Exercise directions -
Return exactly the lines that run from the beginning through the line containing "d = ray(px, py); return CAM + d*(z/d.z)", both included, and no others.
━━ Material
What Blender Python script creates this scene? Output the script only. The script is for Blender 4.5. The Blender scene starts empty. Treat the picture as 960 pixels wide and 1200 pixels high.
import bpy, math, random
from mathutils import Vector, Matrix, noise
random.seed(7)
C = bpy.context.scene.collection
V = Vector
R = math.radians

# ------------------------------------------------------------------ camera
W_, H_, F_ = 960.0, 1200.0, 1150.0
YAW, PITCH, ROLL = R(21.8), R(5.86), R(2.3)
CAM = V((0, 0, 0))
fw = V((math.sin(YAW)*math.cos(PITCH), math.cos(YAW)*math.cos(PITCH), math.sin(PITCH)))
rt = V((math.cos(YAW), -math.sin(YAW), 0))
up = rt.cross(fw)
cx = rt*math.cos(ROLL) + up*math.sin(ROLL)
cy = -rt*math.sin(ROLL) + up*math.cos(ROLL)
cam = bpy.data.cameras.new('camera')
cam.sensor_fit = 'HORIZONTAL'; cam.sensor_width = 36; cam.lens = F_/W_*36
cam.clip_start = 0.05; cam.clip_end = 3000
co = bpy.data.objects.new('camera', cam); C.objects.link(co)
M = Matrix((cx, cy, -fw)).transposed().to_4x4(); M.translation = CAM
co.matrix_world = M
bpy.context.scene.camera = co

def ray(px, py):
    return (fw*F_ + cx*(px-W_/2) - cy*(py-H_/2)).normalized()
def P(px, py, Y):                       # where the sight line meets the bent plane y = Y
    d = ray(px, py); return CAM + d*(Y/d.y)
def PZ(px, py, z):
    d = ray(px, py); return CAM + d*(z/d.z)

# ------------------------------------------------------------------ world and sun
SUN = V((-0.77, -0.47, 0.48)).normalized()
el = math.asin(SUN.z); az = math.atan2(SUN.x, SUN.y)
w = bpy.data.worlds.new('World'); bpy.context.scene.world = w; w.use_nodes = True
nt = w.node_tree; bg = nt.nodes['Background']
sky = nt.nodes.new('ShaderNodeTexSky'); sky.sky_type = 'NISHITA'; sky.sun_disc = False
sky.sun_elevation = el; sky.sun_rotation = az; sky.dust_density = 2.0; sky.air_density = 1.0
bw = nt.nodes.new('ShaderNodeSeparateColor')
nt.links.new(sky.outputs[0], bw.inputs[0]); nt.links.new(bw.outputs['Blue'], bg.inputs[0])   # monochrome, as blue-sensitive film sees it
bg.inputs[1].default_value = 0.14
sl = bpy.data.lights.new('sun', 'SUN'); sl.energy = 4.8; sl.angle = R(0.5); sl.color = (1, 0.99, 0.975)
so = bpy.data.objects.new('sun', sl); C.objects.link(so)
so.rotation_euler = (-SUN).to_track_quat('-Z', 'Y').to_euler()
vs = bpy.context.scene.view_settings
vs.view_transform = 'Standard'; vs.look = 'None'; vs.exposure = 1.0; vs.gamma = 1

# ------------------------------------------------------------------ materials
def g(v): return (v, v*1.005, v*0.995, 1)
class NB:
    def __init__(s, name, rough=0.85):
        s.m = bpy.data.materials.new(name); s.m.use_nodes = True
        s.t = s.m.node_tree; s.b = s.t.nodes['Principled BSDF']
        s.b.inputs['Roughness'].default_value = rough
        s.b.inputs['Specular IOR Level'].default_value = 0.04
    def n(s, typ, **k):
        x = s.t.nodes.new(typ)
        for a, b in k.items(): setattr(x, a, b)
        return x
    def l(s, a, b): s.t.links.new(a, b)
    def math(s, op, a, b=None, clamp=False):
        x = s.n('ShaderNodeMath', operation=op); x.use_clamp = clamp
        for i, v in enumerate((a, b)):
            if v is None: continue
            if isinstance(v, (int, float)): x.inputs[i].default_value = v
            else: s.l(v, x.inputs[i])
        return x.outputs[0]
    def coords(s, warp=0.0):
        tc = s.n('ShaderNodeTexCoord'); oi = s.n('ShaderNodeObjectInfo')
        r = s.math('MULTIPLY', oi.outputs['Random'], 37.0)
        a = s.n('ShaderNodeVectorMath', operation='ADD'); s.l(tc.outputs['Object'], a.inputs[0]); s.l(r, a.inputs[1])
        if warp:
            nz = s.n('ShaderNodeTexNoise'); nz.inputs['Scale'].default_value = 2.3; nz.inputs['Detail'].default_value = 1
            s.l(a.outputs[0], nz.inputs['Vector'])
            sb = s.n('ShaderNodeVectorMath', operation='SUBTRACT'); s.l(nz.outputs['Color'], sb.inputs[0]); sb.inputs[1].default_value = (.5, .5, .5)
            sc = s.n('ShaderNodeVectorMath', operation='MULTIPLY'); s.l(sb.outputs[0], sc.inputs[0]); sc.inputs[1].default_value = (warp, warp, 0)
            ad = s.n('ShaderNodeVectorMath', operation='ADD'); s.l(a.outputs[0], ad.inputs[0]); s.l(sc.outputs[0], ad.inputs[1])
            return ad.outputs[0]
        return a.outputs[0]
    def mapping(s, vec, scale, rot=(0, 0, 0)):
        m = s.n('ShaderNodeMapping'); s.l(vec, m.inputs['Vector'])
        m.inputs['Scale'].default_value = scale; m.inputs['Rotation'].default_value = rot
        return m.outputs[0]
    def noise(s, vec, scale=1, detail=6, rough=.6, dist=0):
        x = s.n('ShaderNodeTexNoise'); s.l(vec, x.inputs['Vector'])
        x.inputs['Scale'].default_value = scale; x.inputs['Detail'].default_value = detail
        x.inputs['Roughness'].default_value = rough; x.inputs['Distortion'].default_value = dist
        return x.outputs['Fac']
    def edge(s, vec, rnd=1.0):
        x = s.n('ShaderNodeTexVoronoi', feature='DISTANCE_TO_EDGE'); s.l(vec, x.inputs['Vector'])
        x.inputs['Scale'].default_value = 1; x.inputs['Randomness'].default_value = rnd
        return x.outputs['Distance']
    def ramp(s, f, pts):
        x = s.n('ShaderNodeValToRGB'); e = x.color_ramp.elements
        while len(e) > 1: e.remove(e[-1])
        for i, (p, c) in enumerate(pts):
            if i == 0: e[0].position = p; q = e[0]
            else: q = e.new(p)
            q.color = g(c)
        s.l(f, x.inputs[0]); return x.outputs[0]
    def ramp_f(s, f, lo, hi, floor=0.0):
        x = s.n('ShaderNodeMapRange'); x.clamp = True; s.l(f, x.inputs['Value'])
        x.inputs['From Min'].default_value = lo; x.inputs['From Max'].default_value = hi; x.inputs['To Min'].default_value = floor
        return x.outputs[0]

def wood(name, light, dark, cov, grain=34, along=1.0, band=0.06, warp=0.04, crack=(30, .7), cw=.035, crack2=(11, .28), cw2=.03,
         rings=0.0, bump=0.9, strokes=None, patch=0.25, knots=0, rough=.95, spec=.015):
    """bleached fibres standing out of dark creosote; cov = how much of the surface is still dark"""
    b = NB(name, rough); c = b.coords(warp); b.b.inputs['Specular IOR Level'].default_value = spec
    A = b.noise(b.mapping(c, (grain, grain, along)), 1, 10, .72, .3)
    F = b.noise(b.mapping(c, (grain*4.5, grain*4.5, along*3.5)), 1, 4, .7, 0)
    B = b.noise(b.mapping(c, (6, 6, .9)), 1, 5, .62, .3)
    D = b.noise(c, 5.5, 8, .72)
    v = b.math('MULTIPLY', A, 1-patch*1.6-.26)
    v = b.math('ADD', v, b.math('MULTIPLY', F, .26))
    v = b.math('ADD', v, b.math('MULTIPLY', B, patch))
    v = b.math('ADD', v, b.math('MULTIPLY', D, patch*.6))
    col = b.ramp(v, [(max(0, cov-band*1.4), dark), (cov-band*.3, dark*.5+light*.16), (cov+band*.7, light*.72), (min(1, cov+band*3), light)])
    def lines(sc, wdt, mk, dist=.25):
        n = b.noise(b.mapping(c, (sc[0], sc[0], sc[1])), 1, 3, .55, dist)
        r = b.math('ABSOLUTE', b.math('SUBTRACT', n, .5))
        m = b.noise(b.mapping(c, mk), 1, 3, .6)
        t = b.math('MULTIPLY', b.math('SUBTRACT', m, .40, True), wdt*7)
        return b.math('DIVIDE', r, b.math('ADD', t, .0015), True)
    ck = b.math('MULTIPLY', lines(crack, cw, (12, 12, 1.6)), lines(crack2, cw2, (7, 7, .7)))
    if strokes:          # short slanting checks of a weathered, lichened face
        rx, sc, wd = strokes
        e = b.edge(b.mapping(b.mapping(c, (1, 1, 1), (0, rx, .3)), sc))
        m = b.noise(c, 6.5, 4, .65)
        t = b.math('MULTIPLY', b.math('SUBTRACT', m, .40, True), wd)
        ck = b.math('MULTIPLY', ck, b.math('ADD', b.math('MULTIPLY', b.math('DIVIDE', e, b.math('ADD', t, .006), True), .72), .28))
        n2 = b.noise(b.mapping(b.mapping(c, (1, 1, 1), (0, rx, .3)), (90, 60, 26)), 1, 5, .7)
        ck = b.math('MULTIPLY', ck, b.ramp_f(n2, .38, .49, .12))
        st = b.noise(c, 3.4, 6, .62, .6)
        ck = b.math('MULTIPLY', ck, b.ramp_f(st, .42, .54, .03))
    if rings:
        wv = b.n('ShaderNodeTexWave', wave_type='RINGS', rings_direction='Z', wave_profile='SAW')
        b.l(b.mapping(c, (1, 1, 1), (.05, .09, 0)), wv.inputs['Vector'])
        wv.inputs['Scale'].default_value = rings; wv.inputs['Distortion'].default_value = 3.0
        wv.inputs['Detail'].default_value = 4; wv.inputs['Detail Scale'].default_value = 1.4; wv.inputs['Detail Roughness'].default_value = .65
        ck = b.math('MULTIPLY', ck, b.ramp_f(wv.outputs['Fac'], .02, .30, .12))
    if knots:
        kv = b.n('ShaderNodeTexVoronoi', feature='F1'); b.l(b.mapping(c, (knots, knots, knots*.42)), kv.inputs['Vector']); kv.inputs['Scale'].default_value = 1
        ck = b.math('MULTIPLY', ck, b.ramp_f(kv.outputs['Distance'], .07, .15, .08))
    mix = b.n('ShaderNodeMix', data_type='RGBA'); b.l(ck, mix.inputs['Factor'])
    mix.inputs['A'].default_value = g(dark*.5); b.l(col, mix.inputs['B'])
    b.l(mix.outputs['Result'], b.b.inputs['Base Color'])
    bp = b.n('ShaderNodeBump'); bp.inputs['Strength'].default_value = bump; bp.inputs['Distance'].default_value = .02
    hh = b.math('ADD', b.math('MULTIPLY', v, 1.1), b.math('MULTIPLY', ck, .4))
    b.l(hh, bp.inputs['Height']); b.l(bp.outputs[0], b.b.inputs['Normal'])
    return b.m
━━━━
Solution below -
What Blender Python script creates this scene? Output the script only. The script is for Blender 4.5. The Blender scene starts empty. Treat the picture as 960 pixels wide and 1200 pixels high.
import bpy, math, random
from mathutils import Vector, Matrix, noise
random.seed(7)
C = bpy.context.scene.collection
V = Vector
R = math.radians

# ------------------------------------------------------------------ camera
W_, H_, F_ = 960.0, 1200.0, 1150.0
YAW, PITCH, ROLL = R(21.8), R(5.86), R(2.3)
CAM = V((0, 0, 0))
fw = V((math.sin(YAW)*math.cos(PITCH), math.cos(YAW)*math.cos(PITCH), math.sin(PITCH)))
rt = V((math.cos(YAW), -math.sin(YAW), 0))
up = rt.cross(fw)
cx = rt*math.cos(ROLL) + up*math.sin(ROLL)
cy = -rt*math.sin(ROLL) + up*math.cos(ROLL)
cam = bpy.data.cameras.new('camera')
cam.sensor_fit = 'HORIZONTAL'; cam.sensor_width = 36; cam.lens = F_/W_*36
cam.clip_start = 0.05; cam.clip_end = 3000
co = bpy.data.objects.new('camera', cam); C.objects.link(co)
M = Matrix((cx, cy, -fw)).transposed().to_4x4(); M.translation = CAM
co.matrix_world = M
bpy.context.scene.camera = co

def ray(px, py):
    return (fw*F_ + cx*(px-W_/2) - cy*(py-H_/2)).normalized()
def P(px, py, Y):                       # where the sight line meets the bent plane y = Y
    d = ray(px, py); return CAM + d*(Y/d.y)
def PZ(px, py, z):
    d = ray(px, py); return CAM + d*(z/d.z)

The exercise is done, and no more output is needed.